-- Stated problem --
Copy every record below, exactly as written.

-- Begin Extracted material --

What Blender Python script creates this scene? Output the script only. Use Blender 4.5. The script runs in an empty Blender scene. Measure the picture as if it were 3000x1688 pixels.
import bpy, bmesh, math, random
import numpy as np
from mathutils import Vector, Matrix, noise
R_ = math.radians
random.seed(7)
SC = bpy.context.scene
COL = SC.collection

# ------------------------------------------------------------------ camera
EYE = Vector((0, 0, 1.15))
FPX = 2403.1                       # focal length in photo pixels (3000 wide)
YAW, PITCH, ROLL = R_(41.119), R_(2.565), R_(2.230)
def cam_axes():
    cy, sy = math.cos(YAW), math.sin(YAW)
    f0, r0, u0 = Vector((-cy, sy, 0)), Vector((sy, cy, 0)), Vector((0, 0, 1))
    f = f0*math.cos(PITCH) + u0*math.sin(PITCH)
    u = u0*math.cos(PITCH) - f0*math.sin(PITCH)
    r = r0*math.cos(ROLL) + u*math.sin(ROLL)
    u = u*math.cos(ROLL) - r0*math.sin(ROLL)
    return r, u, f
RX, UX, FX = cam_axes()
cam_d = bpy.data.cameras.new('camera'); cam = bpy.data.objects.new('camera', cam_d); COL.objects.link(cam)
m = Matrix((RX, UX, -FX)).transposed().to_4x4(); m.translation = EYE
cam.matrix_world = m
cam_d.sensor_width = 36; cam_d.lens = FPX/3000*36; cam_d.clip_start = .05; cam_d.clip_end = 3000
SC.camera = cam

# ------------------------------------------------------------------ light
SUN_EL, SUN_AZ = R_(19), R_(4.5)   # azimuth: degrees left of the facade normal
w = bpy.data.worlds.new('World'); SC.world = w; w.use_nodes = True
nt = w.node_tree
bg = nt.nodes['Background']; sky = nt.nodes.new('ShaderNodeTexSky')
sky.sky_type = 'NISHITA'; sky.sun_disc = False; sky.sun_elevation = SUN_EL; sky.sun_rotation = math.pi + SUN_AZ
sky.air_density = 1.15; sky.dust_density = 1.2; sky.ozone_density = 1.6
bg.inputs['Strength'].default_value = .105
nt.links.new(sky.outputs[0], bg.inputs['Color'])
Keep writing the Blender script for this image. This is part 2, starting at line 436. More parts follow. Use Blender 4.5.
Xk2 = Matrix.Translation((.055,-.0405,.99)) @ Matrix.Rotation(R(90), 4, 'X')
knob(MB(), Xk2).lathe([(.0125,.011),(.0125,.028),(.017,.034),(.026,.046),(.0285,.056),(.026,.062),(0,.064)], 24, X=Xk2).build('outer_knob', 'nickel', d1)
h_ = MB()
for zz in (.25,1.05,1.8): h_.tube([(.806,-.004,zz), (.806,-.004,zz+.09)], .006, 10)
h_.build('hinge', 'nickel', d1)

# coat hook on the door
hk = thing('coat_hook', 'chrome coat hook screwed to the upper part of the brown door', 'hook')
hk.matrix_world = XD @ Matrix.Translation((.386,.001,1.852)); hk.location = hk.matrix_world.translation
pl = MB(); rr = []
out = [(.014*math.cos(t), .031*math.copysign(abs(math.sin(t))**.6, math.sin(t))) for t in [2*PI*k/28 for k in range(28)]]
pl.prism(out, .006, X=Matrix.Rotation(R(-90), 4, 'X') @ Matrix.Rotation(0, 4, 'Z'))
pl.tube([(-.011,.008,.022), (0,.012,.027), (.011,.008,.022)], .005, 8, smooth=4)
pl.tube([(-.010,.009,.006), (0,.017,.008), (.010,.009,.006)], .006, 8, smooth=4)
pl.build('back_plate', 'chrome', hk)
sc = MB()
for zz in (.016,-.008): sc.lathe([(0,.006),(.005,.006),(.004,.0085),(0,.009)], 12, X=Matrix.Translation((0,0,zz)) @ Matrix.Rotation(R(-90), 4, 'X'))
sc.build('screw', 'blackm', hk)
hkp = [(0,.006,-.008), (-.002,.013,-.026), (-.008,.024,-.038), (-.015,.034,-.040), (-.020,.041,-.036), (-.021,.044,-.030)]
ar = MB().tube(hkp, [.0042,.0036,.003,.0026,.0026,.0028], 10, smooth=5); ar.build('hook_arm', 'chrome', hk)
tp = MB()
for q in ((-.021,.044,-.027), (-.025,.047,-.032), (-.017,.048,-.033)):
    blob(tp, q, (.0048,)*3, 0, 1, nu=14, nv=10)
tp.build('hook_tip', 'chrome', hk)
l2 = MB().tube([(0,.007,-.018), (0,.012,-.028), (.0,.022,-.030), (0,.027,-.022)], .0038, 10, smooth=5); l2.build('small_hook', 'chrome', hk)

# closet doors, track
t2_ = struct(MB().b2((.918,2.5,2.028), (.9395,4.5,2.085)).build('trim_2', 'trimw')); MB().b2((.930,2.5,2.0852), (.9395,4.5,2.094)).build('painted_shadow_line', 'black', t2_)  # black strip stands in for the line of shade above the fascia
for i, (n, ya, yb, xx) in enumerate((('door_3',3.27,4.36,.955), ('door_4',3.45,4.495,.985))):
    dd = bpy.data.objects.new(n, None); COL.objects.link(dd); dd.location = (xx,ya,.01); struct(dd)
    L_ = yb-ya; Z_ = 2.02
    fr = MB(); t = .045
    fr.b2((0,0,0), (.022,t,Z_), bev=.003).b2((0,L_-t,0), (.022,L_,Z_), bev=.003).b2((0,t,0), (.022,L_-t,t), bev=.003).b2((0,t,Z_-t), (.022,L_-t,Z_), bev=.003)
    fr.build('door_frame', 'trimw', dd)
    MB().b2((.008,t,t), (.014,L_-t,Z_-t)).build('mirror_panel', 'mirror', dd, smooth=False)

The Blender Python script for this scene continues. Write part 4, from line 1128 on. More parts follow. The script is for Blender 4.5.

-- End Extracted material --

-- Answer --
What Blender Python script creates this scene? Output the script only. Use Blender 4.5. The script runs in an empty Blender scene. Measure the picture as if it were 3000x1688 pixels.
import bpy, bmesh, math, random
import numpy as np
from mathutils import Vector, Matrix, noise
R_ = math.radians
random.seed(7)
SC = bpy.context.scene
COL = SC.collection

# ------------------------------------------------------------------ camera
EYE = Vector((0, 0, 1.15))
FPX = 2403.1                       # focal length in photo pixels (3000 wide)
YAW, PITCH, ROLL = R_(41.119), R_(2.565), R_(2.230)
def cam_axes():
    cy, sy = math.cos(YAW), math.sin(YAW)
    f0, r0, u0 = Vector((-cy, sy, 0)), Vector((sy, cy, 0)), Vector((0, 0, 1))
    f = f0*math.cos(PITCH) + u0*math.sin(PITCH)
    u = u0*math.cos(PITCH) - f0*math.sin(PITCH)
    r = r0*math.cos(ROLL) + u*math.sin(ROLL)
    u = u*math.cos(ROLL) - r0*math.sin(ROLL)
    return r, u, f
RX, UX, FX = cam_axes()
cam_d = bpy.data.cameras.new('camera'); cam = bpy.data.objects.new('camera', cam_d); COL.objects.link(cam)
m = Matrix((RX, UX, -FX)).transposed().to_4x4(); m.translation = EYE
cam.matrix_world = m
cam_d.sensor_width = 36; cam_d.lens = FPX/3000*36; cam_d.clip_start = .05; cam_d.clip_end = 3000
SC.camera = cam

# ------------------------------------------------------------------ light
SUN_EL, SUN_AZ = R_(19), R_(4.5)   # azimuth: degrees left of the facade normal
w = bpy.data.worlds.new('World'); SC.world = w; w.use_nodes = True
nt = w.node_tree
bg = nt.nodes['Background']; sky = nt.nodes.new('ShaderNodeTexSky')
sky.sky_type = 'NISHITA'; sky.sun_disc = False; sky.sun_elevation = SUN_EL; sky.sun_rotation = math.pi + SUN_AZ
sky.air_density = 1.15; sky.dust_density = 1.2; sky.ozone_density = 1.6
bg.inputs['Strength'].default_value = .105
nt.links.new(sky.outputs[0], bg.inputs['Color'])
Keep writing the Blender script for this image. This is part 2, starting at line 436. More parts follow. Use Blender 4.5.
Xk2 = Matrix.Translation((.055,-.0405,.99)) @ Matrix.Rotation(R(90), 4, 'X')
knob(MB(), Xk2).lathe([(.0125,.011),(.0125,.028),(.017,.034),(.026,.046),(.0285,.056),(.026,.062),(0,.064)], 24, X=Xk2).build('outer_knob', 'nickel', d1)
h_ = MB()
for zz in (.25,1.05,1.8): h_.tube([(.806,-.004,zz), (.806,-.004,zz+.09)], .006, 10)
h_.build('hinge', 'nickel', d1)

# coat hook on the door
hk = thing('coat_hook', 'chrome coat hook screwed to the upper part of the brown door', 'hook')
hk.matrix_world = XD @ Matrix.Translation((.386,.001,1.852)); hk.location = hk.matrix_world.translation
pl = MB(); rr = []
out = [(.014*math.cos(t), .031*math.copysign(abs(math.sin(t))**.6, math.sin(t))) for t in [2*PI*k/28 for k in range(28)]]
pl.prism(out, .006, X=Matrix.Rotation(R(-90), 4, 'X') @ Matrix.Rotation(0, 4, 'Z'))
pl.tube([(-.011,.008,.022), (0,.012,.027), (.011,.008,.022)], .005, 8, smooth=4)
pl.tube([(-.010,.009,.006), (0,.017,.008), (.010,.009,.006)], .006, 8, smooth=4)
pl.build('back_plate', 'chrome', hk)
sc = MB()
for zz in (.016,-.008): sc.lathe([(0,.006),(.005,.006),(.004,.0085),(0,.009)], 12, X=Matrix.Translation((0,0,zz)) @ Matrix.Rotation(R(-90), 4, 'X'))
sc.build('screw', 'blackm', hk)
hkp = [(0,.006,-.008), (-.002,.013,-.026), (-.008,.024,-.038), (-.015,.034,-.040), (-.020,.041,-.036), (-.021,.044,-.030)]
ar = MB().tube(hkp, [.0042,.0036,.003,.0026,.0026,.0028], 10, smooth=5); ar.build('hook_arm', 'chrome', hk)
tp = MB()
for q in ((-.021,.044,-.027), (-.025,.047,-.032), (-.017,.048,-.033)):
    blob(tp, q, (.0048,)*3, 0, 1, nu=14, nv=10)
tp.build('hook_tip', 'chrome', hk)
l2 = MB().tube([(0,.007,-.018), (0,.012,-.028), (.0,.022,-.030), (0,.027,-.022)], .0038, 10, smooth=5); l2.build('small_hook', 'chrome', hk)

# closet doors, track
t2_ = struct(MB().b2((.918,2.5,2.028), (.9395,4.5,2.085)).build('trim_2', 'trimw')); MB().b2((.930,2.5,2.0852), (.9395,4.5,2.094)).build('painted_shadow_line', 'black', t2_)  # black strip stands in for the line of shade above the fascia
for i, (n, ya, yb, xx) in enumerate((('door_3',3.27,4.36,.955), ('door_4',3.45,4.495,.985))):
    dd = bpy.data.objects.new(n, None); COL.objects.link(dd); dd.location = (xx,ya,.01); struct(dd)
    L_ = yb-ya; Z_ = 2.02
    fr = MB(); t = .045
    fr.b2((0,0,0), (.022,t,Z_), bev=.003).b2((0,L_-t,0), (.022,L_,Z_), bev=.003).b2((0,t,0), (.022,L_-t,t), bev=.003).b2((0,t,Z_-t), (.022,L_-t,Z_), bev=.003)
    fr.build('door_frame', 'trimw', dd)
    MB().b2((.008,t,t), (.014,L_-t,Z_-t)).build('mirror_panel', 'mirror', dd, smooth=False)

The Blender Python script for this scene continues. Write part 4, from line 1128 on. More parts follow. The script is for Blender 4.5.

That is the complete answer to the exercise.